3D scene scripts
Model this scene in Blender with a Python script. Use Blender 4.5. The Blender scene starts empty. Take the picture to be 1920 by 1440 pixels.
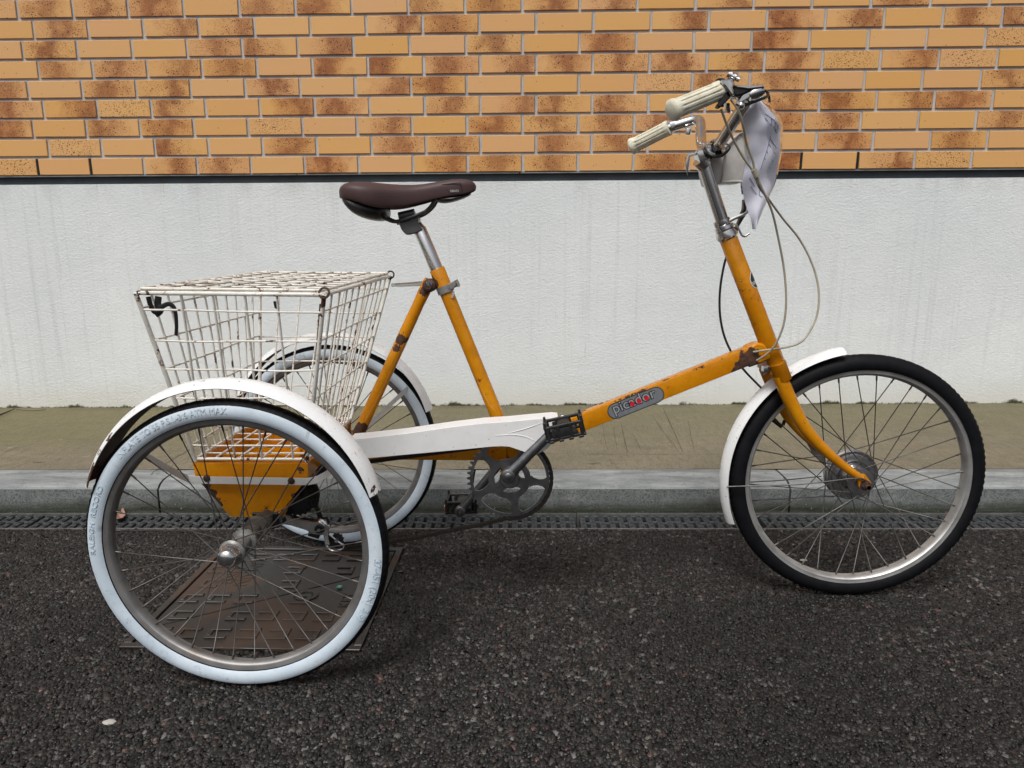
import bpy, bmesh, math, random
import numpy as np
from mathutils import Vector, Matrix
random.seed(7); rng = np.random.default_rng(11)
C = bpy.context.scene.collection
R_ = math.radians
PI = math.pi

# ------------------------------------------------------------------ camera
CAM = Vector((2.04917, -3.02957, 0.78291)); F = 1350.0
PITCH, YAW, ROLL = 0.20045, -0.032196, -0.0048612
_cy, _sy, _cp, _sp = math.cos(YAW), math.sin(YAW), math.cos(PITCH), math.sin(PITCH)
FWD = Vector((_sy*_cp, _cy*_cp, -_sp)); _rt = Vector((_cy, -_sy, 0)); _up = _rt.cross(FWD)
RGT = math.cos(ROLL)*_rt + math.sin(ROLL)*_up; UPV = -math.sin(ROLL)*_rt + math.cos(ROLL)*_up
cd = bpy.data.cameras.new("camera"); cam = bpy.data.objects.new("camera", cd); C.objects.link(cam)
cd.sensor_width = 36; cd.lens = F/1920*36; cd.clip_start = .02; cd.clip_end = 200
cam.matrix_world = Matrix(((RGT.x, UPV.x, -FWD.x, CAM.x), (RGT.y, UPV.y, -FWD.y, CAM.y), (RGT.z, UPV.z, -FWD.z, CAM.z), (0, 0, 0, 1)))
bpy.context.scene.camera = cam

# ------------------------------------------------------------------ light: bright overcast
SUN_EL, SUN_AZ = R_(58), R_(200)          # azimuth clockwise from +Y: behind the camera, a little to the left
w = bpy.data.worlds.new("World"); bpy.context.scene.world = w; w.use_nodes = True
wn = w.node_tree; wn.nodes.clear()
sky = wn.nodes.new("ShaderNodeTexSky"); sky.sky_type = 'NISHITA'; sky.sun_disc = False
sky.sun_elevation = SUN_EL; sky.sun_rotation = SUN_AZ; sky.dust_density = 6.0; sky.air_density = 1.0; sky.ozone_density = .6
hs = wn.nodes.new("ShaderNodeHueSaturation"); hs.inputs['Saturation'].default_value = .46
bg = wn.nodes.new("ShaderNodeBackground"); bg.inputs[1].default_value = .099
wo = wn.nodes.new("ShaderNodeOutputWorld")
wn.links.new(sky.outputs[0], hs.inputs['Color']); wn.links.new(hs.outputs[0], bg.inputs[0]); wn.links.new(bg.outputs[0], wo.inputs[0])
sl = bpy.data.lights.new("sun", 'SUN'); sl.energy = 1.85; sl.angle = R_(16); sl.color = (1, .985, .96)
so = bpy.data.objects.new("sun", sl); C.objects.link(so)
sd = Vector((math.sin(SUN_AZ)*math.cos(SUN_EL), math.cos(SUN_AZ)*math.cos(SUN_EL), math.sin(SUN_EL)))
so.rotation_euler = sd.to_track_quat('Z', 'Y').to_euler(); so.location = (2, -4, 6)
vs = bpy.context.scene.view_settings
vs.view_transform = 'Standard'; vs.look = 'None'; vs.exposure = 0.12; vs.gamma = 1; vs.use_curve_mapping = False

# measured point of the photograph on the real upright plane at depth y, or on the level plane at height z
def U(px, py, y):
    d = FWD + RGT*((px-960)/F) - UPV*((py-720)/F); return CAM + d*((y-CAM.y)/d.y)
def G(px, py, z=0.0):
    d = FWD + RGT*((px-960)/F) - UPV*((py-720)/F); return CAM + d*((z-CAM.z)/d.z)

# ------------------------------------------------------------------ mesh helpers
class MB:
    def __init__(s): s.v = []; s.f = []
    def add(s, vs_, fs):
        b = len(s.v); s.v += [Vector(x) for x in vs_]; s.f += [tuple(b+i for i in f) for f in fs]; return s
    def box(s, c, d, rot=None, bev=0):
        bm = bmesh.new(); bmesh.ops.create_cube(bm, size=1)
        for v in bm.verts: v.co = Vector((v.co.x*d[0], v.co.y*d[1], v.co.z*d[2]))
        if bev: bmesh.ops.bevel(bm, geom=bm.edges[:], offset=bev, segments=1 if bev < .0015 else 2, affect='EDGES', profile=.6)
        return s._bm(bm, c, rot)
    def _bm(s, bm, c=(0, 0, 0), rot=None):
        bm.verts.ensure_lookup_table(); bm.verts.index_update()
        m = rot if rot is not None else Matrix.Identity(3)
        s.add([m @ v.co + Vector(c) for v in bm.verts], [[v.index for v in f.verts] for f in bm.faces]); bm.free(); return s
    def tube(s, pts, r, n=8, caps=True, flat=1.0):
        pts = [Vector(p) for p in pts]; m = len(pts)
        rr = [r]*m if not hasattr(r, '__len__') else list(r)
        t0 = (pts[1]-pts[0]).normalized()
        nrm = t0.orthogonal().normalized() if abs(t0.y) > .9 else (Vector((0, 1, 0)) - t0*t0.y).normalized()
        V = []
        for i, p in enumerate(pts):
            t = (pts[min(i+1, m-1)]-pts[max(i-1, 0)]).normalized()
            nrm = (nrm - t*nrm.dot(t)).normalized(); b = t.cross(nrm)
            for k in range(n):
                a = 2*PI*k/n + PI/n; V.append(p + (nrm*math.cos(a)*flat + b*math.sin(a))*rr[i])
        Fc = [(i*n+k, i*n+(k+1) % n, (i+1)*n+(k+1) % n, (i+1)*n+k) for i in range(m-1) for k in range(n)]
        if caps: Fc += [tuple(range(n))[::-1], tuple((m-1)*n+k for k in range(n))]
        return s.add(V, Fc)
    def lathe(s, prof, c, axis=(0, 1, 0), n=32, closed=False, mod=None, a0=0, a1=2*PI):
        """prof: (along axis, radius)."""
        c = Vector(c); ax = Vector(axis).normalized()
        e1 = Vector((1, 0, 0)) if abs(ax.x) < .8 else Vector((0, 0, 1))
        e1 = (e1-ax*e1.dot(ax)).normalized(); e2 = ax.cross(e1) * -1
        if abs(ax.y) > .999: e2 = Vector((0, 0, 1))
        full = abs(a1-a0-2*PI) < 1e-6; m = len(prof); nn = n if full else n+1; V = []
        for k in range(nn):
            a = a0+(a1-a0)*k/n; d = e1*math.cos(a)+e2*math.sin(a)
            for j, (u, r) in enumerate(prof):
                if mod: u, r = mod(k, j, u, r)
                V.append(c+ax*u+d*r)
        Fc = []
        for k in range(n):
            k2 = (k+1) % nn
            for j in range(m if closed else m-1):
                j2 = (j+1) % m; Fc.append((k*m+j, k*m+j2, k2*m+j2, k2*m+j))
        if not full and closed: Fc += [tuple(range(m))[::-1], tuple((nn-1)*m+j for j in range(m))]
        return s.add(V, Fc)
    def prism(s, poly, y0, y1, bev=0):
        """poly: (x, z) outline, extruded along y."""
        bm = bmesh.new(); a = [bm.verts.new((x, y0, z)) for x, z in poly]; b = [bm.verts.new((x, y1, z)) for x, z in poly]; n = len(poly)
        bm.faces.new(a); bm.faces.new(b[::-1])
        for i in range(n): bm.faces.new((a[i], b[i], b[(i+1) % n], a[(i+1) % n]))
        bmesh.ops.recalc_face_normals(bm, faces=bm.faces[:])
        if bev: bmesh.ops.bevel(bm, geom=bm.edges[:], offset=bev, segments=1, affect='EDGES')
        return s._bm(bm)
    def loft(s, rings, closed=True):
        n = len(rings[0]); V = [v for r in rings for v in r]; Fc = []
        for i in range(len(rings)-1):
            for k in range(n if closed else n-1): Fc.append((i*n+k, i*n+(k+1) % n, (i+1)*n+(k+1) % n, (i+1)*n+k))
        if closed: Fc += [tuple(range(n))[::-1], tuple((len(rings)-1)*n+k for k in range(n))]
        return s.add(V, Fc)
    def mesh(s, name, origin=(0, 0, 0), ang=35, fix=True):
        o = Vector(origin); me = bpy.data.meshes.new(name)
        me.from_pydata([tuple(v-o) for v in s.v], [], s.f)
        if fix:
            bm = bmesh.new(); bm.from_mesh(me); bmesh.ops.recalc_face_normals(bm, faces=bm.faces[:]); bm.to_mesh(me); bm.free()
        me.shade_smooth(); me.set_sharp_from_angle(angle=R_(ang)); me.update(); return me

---

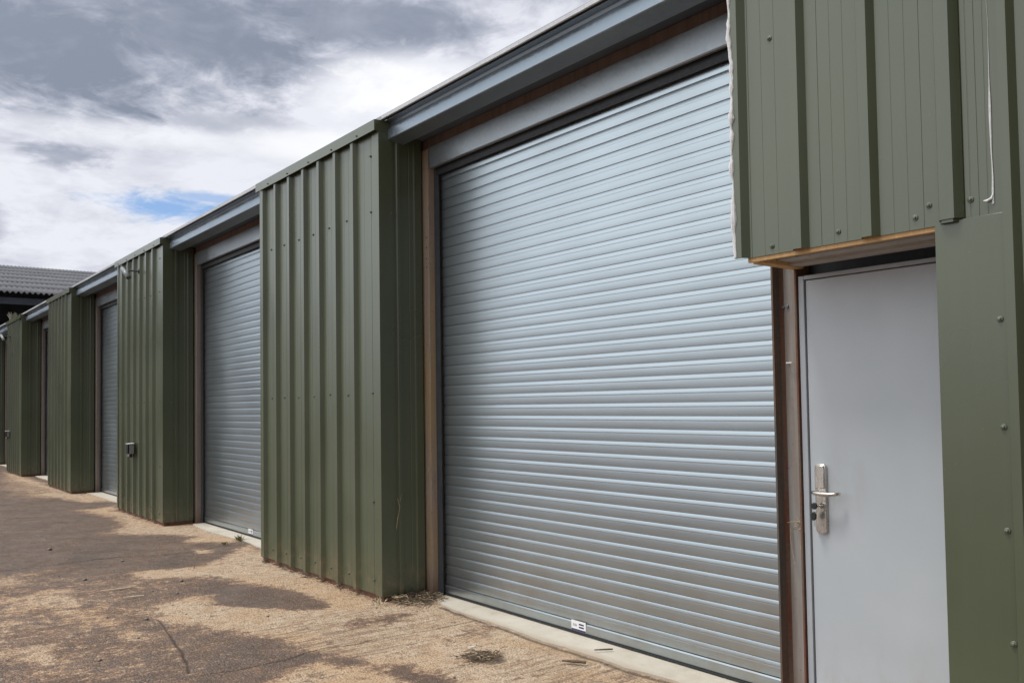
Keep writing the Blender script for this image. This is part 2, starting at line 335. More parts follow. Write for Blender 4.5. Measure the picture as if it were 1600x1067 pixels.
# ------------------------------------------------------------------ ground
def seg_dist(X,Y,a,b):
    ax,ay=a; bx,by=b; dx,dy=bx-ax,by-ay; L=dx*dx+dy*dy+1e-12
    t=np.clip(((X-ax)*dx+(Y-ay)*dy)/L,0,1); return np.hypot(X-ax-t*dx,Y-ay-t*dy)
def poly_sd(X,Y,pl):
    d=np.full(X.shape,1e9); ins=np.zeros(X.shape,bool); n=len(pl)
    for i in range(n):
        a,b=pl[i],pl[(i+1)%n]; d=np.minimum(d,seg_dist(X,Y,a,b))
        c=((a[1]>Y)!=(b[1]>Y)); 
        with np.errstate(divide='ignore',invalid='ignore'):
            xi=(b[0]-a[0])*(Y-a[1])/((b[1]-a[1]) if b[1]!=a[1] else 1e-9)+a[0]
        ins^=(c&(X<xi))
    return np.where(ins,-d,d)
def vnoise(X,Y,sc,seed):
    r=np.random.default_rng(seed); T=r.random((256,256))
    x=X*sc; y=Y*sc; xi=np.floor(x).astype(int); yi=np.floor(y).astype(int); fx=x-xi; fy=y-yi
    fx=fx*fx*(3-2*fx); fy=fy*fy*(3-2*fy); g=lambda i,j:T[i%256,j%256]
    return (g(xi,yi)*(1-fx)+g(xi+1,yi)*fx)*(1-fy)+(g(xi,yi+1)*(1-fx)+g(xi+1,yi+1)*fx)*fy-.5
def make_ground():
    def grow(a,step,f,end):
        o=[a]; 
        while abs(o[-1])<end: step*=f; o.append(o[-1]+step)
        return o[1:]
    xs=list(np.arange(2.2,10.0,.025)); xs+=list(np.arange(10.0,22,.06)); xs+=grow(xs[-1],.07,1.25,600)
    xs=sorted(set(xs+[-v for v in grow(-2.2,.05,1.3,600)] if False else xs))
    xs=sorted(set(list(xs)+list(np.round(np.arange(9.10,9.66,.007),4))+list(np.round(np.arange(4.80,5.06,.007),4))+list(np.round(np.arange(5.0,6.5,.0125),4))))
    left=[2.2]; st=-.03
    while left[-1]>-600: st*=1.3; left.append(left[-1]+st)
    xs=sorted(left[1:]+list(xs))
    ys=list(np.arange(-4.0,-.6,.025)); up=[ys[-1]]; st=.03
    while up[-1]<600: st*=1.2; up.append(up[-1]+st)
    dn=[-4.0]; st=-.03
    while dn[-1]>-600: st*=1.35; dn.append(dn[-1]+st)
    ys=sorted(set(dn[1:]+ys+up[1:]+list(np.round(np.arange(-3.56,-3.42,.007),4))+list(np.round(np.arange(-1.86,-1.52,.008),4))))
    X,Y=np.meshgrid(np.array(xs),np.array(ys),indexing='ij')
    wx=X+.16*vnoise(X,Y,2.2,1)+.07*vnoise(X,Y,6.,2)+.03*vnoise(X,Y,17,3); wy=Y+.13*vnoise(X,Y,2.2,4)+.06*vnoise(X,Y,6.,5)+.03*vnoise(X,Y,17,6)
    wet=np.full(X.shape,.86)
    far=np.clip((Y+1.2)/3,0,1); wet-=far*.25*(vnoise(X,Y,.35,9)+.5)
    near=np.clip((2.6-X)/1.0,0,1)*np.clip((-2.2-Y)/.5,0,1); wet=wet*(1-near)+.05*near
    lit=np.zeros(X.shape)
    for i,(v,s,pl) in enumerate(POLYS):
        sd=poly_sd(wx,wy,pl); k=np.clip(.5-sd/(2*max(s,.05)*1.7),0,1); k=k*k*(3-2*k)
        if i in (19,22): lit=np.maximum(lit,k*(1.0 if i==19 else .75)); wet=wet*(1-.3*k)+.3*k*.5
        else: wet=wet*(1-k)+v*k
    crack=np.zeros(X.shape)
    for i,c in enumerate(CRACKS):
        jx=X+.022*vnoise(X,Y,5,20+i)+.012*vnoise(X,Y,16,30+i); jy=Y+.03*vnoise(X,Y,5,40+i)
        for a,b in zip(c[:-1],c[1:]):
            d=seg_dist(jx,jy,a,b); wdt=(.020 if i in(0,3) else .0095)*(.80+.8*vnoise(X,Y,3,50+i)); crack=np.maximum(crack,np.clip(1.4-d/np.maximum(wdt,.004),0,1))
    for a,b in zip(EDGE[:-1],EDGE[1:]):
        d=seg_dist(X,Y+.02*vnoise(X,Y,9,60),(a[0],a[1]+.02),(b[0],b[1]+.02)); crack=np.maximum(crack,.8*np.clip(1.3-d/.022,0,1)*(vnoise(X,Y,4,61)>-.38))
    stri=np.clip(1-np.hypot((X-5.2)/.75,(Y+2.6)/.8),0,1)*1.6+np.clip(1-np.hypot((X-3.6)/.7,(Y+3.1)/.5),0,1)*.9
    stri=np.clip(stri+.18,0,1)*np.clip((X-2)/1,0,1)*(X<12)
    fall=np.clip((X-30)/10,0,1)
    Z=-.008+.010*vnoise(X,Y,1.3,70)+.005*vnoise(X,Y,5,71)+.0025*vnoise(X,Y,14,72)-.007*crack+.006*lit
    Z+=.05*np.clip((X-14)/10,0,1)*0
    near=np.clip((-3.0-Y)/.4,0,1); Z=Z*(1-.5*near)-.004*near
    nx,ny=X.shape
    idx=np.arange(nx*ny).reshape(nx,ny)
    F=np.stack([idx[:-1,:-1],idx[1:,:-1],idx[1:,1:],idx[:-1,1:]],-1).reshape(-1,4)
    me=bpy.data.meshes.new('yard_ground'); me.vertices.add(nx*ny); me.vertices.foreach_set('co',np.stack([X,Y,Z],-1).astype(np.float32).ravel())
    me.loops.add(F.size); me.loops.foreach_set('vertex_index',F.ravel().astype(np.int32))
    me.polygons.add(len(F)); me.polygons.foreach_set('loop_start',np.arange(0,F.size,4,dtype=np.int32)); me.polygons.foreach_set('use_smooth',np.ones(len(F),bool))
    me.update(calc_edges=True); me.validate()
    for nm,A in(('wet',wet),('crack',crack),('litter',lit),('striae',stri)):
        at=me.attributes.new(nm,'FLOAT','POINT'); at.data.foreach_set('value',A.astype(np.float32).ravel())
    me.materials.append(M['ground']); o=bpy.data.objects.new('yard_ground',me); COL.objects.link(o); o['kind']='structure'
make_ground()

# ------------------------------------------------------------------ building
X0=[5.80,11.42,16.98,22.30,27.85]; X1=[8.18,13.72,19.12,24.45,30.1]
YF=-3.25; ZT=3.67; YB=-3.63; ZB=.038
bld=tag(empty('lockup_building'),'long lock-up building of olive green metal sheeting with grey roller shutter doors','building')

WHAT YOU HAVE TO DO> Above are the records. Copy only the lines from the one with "Model this scene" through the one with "PI = math.pi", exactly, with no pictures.

FINAL ANSWER>
Model this scene in Blender with a Python script. Use Blender 4.5. The Blender scene starts empty. Take the picture to be 1920 by 1440 pixels.
import bpy, bmesh, math, random
import numpy as np
from mathutils import Vector, Matrix
random.seed(7); rng = np.random.default_rng(11)
C = bpy.context.scene.collection
R_ = math.radians
PI = math.pi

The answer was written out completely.